Here, the Settlement Agreement clearly specifies the range of claims subject to preclusion.   St. Johns released Gulf from any liability for “damage, loss or injury, which heretofore has been or which hereafter may be sustained by St. Johns River Terminal Company arising out of any contamination by oil of the [Leased Site].”   By implication, this Agreement does not cover:  (1) any damage arising due to contamination by anything other than oil (such as tank bottoms), or (2) any damage arising due to contamination of an area other than the Leased Site by oil, if such contamination occurred directly (that is, if it was not dependent upon contamination of the Leased Site).   The scope of the release contained within the Agreement does not touch upon these subjects.   Consequently, an “express reservation” of a right to sue was unnecessary to allow Norfolk to bring its current claims.   Because Norfolk's claims are predicated upon leakage of nonoil contaminants (tank bottoms), they are outside the scope of the Settlement Agreement, which addressed only oil contamination, and Norfolk's current suit may proceed.

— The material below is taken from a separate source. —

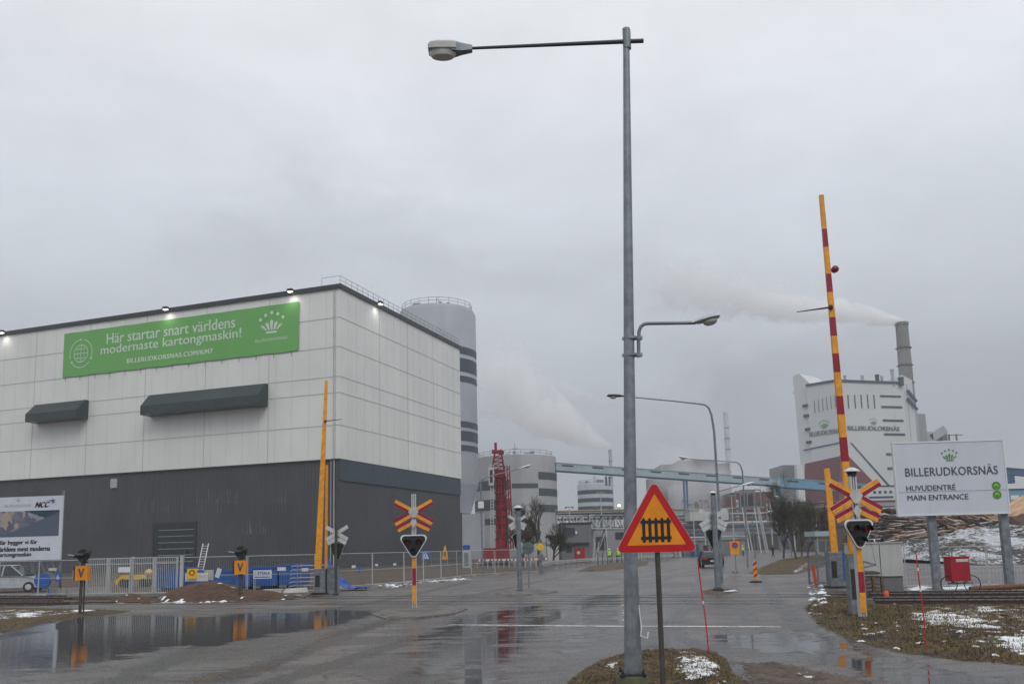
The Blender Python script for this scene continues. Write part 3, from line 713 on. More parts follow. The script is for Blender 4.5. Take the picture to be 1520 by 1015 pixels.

 We recognize that res judicata typically precludes not only the specific claims brought in a complaint, but any other claims that stem “out of the same nucleus of operative fact, or is based upon the same factual predicate.”  Ragsdale v. Rubbermaid, Inc., 193 F.3d 1235, 1239 (11th Cir.1999) (quotation marks and citation omitted).   In making these determinations, courts assess a variety of factors, including whether the later claims involve the same statutes, evidence, events or occurrences, parties, and witnesses.   Id.  Under these traditional res judicata principles, judgment in a suit based on oil contaminants would in all likelihood bar a subsequent suit based on other, nonoil contaminants from the same source.   A major function of the doctrine of res judicata is to prevent piecemeal litigation, see Gen. Elec. Co. v. Deutz Ag, 270 F.3d 144, 157-58 (3d Cir.2001), and allowing suits to be split in this way would frustrate that goal.   For the reasons discussed above, however, we believe that a settlement agreement entered into in the context of a voluntary dismissal with prejudice under Rule 41 should be interpreted according to its express terms, rather than according to traditional principles of res judiciata.   The Supreme Court held, in United States v. Armour & Co., in the related context of consent decrees, “Because the defendant has, by the [consent] decree, waived his right to litigate the issues raised, a right guaranteed to him by the Due Process Clause, the conditions upon which he has given that waiver must be respected, and the instrument must be construed as it is written.”  402 U.S. 673, 682, 91 S.Ct. 1752, 1757, 29 L.Ed.2d 256 (1971).   Here, also, the court's dismissal is predicated upon the Settlement Agreement;  to preclude a wider range of matters than those specified in the Agreement would frustrate the parties' expressed intent and bestow upon Chevron a windfall of immunity from litigation.

In conclusion, where the parties stipulate to having a case dismissed, a somewhat modified form of res judicata applies to the written settlement agreement upon which such dismissal is predicated, if one exists.   In the instant case, the Settlement Agreement did not preclude future suits based on nonoil contaminants, or based on contamination of other areas that did not stem from contamination of the Leased Site. Consequently, Norfolk's suit against Chevron may proceed.   In light of this holding, we need not reach any of the other issues raised by the parties.

The judgment of the district court is REVERSED.


1.   In Bonner v. City of Prichard, 661 F.2d 1206, 1209 (11th Cir.1981) (en banc), this court adopted as binding precedent all decisions of the former Fifth Circuit handed down prior to October 1, 1981.